Feu Mahmoud Khaled, le directeur de mon école primaire par : Mohamed Salah Ben Amor

Moi en visite à mon école primaire en 2013

 

A mon école primaire sise à Carthage Dermech à la fin des années cinquante et au début des années soixante, nous avions un directeur au nom de Mahmoud Khaled , petit de taille, un peu gros, et portant un tourbouch (chapeau) turc.Il était extrêmement sévère au point nous ne l’avions jamais vu sourire et tout élève commettait une bêtise dans la cour de l’école ,il le faisait entrer dans son bureau et le corrigeait sans pitié avec un bâton ou sa ceinture.

Pendant tout le mois de Ramadan ,il se faisait suivre par un ouvrier portant un grand récipient plein d’eau et entrait dans les salles de classe l’une après l’autre à partir de la troisième année et obligeait les élèves à boire chacun un verre d’eau, sauf si l’élève a atteint l’âge de dix-huit ans ou présente quelques poils au visage,et ce ,  conformément aux critères cités par  le poète faquih marocain Abdelwahed Ibn Achir  (990 – 1040) dans son fameux vers :

Ou par la présence du sperme ou de poils ou si l’âge atteint est dix-huit ans

Mais bien que nous nous soumettions à cet « iftar » (rupture du jeûne) forcé, nous nous sentions lésés et agressés parce nous voulions de tout cœur entreprendre cette difficile expérience comme pour affirmer notre maturité.

Un jour, l’un de nos camarades lui vint l’idée de garder l’eau dans sa bouche au lieu de l’avaler puis dès qu’il a rejoint sa place, il s’est baissé sous la table et a craché la gorgée qu’il avait dans la bouche. Malheureusement, l’eau s’est versée sur les pieds de l’élève qui s’asseyait devant lui et celui-ci s’est plaint au directeur qui s’est vite dirigé vers l’élève fautif et l’a rossé de coups de bâton.

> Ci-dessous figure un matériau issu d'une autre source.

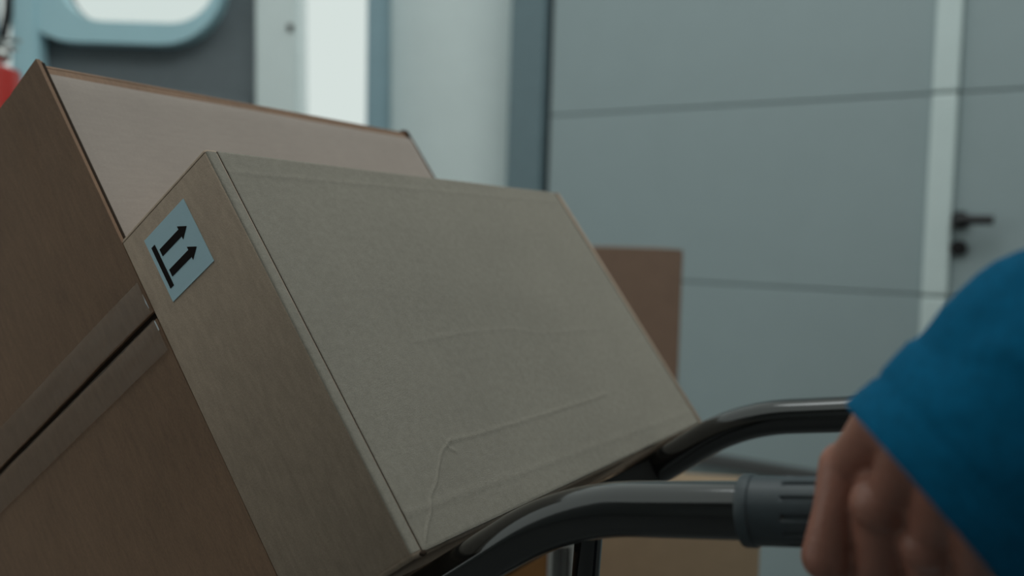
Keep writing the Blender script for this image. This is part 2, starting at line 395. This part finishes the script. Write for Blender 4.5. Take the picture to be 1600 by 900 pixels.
def flap(z0, z1, seed):
    bm = bmesh.new(); nx, nz = 90, 46; T = BT1 - BT0; g = []
    for j in range(nz + 1):
        row = []
        for i in range(nx + 1):
            y = 0.0001 + (T - 0.002) * i / nx; z = z0 + (z1 - z0) * j / nz
            h = 0.0016 * noise.noise(Vector((y * 4 + seed, z * 5, seed))) + 0.0005 * noise.noise(Vector((y * 30 + seed, z * 6, 2)))
            for yc in (0.030, 0.052, 0.235): h -= 0.0007 * math.exp(-((y - yc - 0.004 * noise.noise(Vector((z * 9, yc * 30, seed)))) / 0.0022) ** 2)
            e = min(y, z - z0 if seed < 5 else z1 - z)
            wob = 0.0012 * noise.noise(Vector((y * 18, seed * 3, 0)))
            zz = z + (wob if (j == nz and seed < 5) or (j == 0 and seed >= 5) else 0)
            row.append(bm.verts.new(Vector((X0 - h, y, zz)) * S))
        g.append(row)
    for j in range(nz):
        for i in range(nx): bm.faces.new((g[j][i], g[j][i + 1], g[j + 1][i + 1], g[j + 1][i]))
    r = bmesh.ops.extrude_edge_only(bm, edges=[e for e in bm.edges if e.is_boundary])
    for v in r['geom']:
        if isinstance(v, bmesh.types.BMVert): v.co.x = (X0 + 0.0035) * S
    return bm
obj('flap', flap(0.002, MID - 0.0035, 1.0), KRAFT_BROWN, big, smooth=True, angle=40)
obj('flap', flap(MID + 0.0035, BZ - 0.002, 7.0), KRAFT_BROWN, big, smooth=True, angle=40)
obj('seam_shadow_board', bx(Vector((X0 + 0.0025, 0.003, MID - 0.01)) * S, Vector((X0 + 0.0034, BT1 - BT0 - .01, MID + 0.01)) * S), GAP_SHADE, big)
def tape_strip(z0, z1, seed):
    bm = bmesh.new(); nx, nz = 160, 10; T = BT1 - BT0; g = []
    for j in range(nz + 1):
        row = []
        for i in range(nx + 1):
            y = 0.001 + (T - 0.003) * i / nx; z = z0 + (z1 - z0) * j / nz
            h = 0.0021 + 0.0016 * noise.noise(Vector((y * 4 + (1 if seed == 1 else 7), z * 5, (1 if seed == 1 else 7)))) + 0.00035 * noise.noise(Vector((y * 50, z * 90, seed)))
            row.append(bm.verts.new(Vector((X0 - h, y, z)) * S))
        g.append(row)
    for j in range(nz):
        for i in range(nx): bm.faces.new((g[j][i], g[j][i + 1], g[j + 1][i + 1], g[j + 1][i]))
    return bm
obj('clear_tape', tape_strip(MID - 0.034, MID - 0.0038, 1), TAPE, big, smooth=True)['label'] = 'glossy clear packing tape'
obj('clear_tape', tape_strip(MID + 0.0038, MID + 0.034, 2), TAPE, big, smooth=True)['label'] = 'glossy clear packing tape'
bm = bmesh.new()
for (y, z, ly, lz) in ((0.0004, MID + 0.014, 0.0004, 0.007), (0.0006, MID - 0.010, 0.0005, 0.005)):
    vs = [bm.verts.new(Vector((X0 - 0.0026 - 0.0012 * random.random(), y + ly * a, z + lz * b)) * S) for a, b in ((-1, -.9), (0.2, -1), (1, -.2), (0.7, .8), (-.4, 1), (-1, .1))]
    f_ = bm.faces.new(vs); r = bmesh.ops.extrude_face_region(bm, geom=[f_])
    for v in r['geom']:
        if isinstance(v, bmesh.types.BMVert): v.co.x -= 0.0003
obj('torn_tape_end', bm, TAPE_W, big)

# ---------------------------------------------------------------- hand truck
truck = empty('hand_truck', frame_at(0.245, 0, 0))
tag(truck, 'black tubular hand truck tilted back under the cardboard boxes', 'hand truck')
RT = 0.0185
off = Vector((0.245, 0, 0))
def tl(p): return (Vector(p) - off) * S
hd = (M @ Vector((0.8597, 0.0542, -0.508))); hd.z = 0; hd.normalize(); hd = (hd + Vector((0, 0, 0.165))).normalized()
hl = Vector((hd.dot(w3), hd.dot(t3), hd.dot(v3)))             # handle direction in truck axes
handle_ends = {}
ZR = -RT - 0.0045
for nm, xs in (('near', 0.040), ('far', 0.452)):
    V = Vector((xs, -0.098, ZR))
    E = V + hl * 0.30
    bm = bmesh.new()
    P = fillet([(xs, 1.12, ZR), tuple(V), tuple(E)], 0.055, 16)
    sweep(bm, [tl(p) for p in P], RT * S, 36, up=(1, 0, 0))
    obj('side_tube', bm, BLACK_PAINT, truck, smooth=True, angle=50)
    # grip with collar and ribs
    a0, a1 = 0.127, 0.290
    RG = 0.0214
    bm = bmesh.new()
    N_ = 60; stations = [a0, a0 + .0003, a0 + 0.0015, a0 + 0.0075, a0 + 0.0085, a0 + .012, a0 + 0.028, a0 + 0.030] + [a0 + 0.030 + (a1 - a0 - 0.034) * i / 20 for i in range(1, 21)] + [a1]
    radii = [RT * 1.02, RG * 1.03, RG * 1.06, RG * 1.06, RG * 1.01, RG, RG, RG] + [RG] * 20 + [RG * 0.8]
    def prof(a, i):
        if i < 7 or i >= len(stations) - 1: return 1.0
        return 1.0 - 0.075 * (1 if (math.degrees(a) % 30) > 21 else 0)
    sweep(bm, [tl(V + hl * s) for s in stations], [r * S for r in radii], 120, prof=prof, up=(1, 0, 0))
    g = obj('grip', bm, RUBBER, truck, smooth=True, angle=30); g['label'] = 'ribbed dark rubber grip'
    handle_ends[nm] = (V, E)
for y in (0.03, 0.30, 0.66, 1.0):
    bm = bmesh.new(); box(bm, tl((0.045, y - .015, ZR - .012)), tl((0.447, y + .015, ZR + .014)), bev=0.003)
    obj('crossbar', bm, MATTE, truck, smooth=True)
bm = bmesh.new()
P = TF(0.172, -0.045, ZR) ; inv = truck.matrix_world.inverted()
q0 = P; q1 = P + Vector((0.0, 0, -0.34)) + t3.xy.to_3d() * 0.02
sweep(bm, [inv @ q0, inv @ ((q0 + q1) / 2), inv @ q1], 0.0105, 20, up=(1, 0, 0))
obj('strut', bm, BLACK_PAINT, truck, smooth=True)
bm = bmesh.new(); q2 = TF(0.172, 0.30, ZR)
sweep(bm, [inv @ q1, inv @ q2], 0.0095, 16, up=(1, 0, 0)); obj('strut', bm, BLACK_PAINT, truck, smooth=True)
toe_y = BT1 + 0.005
bm = bmesh.new(); box(bm, tl((0.0, toe_y, -0.03)), tl((0.49, toe_y + .008, 0.30)), bev=0.002); obj('toe_plate', bm, BLACK_PAINT, truck)
# the wheels touch the floor below the lower end of the tubes
low = TF(0.245, 1.10, ZR - 0.10)
rad_w = 0.13
axle_c = Vector((low.x, low.y, rad_w))
bm = bmesh.new(); cyl(bm, inv @ (axle_c - w3 * .27), inv @ (axle_c + w3 * .27), 0.010, seg=20); obj('axle', bm, STEEL, truck, smooth=True)
for s in (-1, 1):
    c = axle_c + w3 * .25 * s
    bm = bmesh.new()
    pts = [(0.045, -.02), (.085, -.022), (.118, -.024), (.13, -.012), (.13, .012), (.118, .024), (.085, .022), (0.045, .02)]
    rings = []
    ex = Vector((0, 0, 1)); ey = w3.cross(ex)
    for k in range(40):
        a = 2 * math.pi * k / 40
        rings.append([bm.verts.new(inv @ (c + (ex * math.cos(a) + ey * math.sin(a)) * r + w3 * x)) for r, x in pts])
    for k in range(40):
        for i in range(8): bm.faces.new((rings[k][i], rings[k][(i + 1) % 8], rings[(k + 1) % 40][(i + 1) % 8], rings[(k + 1) % 40][i]))
    wh = obj('wheel', bm, TYRE, truck, smooth=True)
    bm = bmesh.new(); cyl(bm, inv @ (c - w3 * .018), inv @ (c + w3 * .018), 0.05, seg=28); obj('wheel_hub', bm, STEEL, wh, smooth=True)
    wh.children[0].matrix_parent_inverse = Matrix.Identity(4)
    bm = bmesh.new(); sweep(bm, [inv @ (axle_c + w3 * .2 * s), inv @ TF(0.245 + 0.206 * s, 1.0, ZR)], 0.012, 14, up=(1, 0, 0)); obj('axle_bracket', bm, BLACK_PAINT, truck, smooth=True)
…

Agacés par cette pratique quotidienne, nous nous étions plaints au meddeb (enseignant du coran) de notre mosquée qui a récusé la légalité religieuse de ce que faisait notre directeur et nous a assuré qu’elle n’a aucune incidence sur notre jeûne parce  selon lui et d’après les règles islamiques  le jeun ne se rompt que lorsque la rupture est préméditée ou commise par mégarde, nous encourageant, de ce fait, à continuer à jeûner le temps qui reste de la journée après avoir bu le verre d’eau  que le directeur nous obligeait de boire.

Ayant eu vent des dires du meddeb, notre directeur est allé le trouver à la mosquée et une dispute spectaculaire éclata entre eux .Le directeur le menaçait de porter plainte contre lui l’accusant de soulever ses élèves contre lui et l’autre lui répondait : «  Je m’en fous de tes menaces ! Tu es ignare en religion et tu ne mérites pas le poste que tu occupes ».

C’était la première dispute à laquelle j’ai assisté  entre un conservateur partisan de l’enseignement traditionnel dans les kouttebs (écoles coraniques )puis à la grande mosquée  et un moderniste qui se faisait le défenseur de l’enseignement moderne.

Vingt ans plus tard en 1975 ,alors que je passais près du premier ministère à la Kasba dans la vieille ville de Tunis  – et j’étais à cette époque professeur au secondaire -, j’ai rencontré mon ex-directeur Mahmoud Khaled  apparemment affaibli par l’âge et portant comme toujours son tourbouch turc rouge ,qui marchait les bras tendus à l’horizontale comme s’il avait  perdu subitement la vue, peut-être à cause d’une baisse brusque de glycémie. Je l’ai vite pris par la main après m’être présenté à lui, et l’ai amené tout de suite au début de la rue Bab Bnat où je l’ai fait monter dans un taxi et prié le chauffeur de le ramener chez lui .Il ne s’est pas rappelé de moi  mais il était très content que l’un de ses anciens élèves lui vienne en aide et avant que le chauffeur ne démarre je l’ai entendu prier dieu de m’ouvrir les voies de la réussite partout ou je me dirige .

Que Dieu le couvre mon directeur et mon meddeb de sa sainte miséricorde!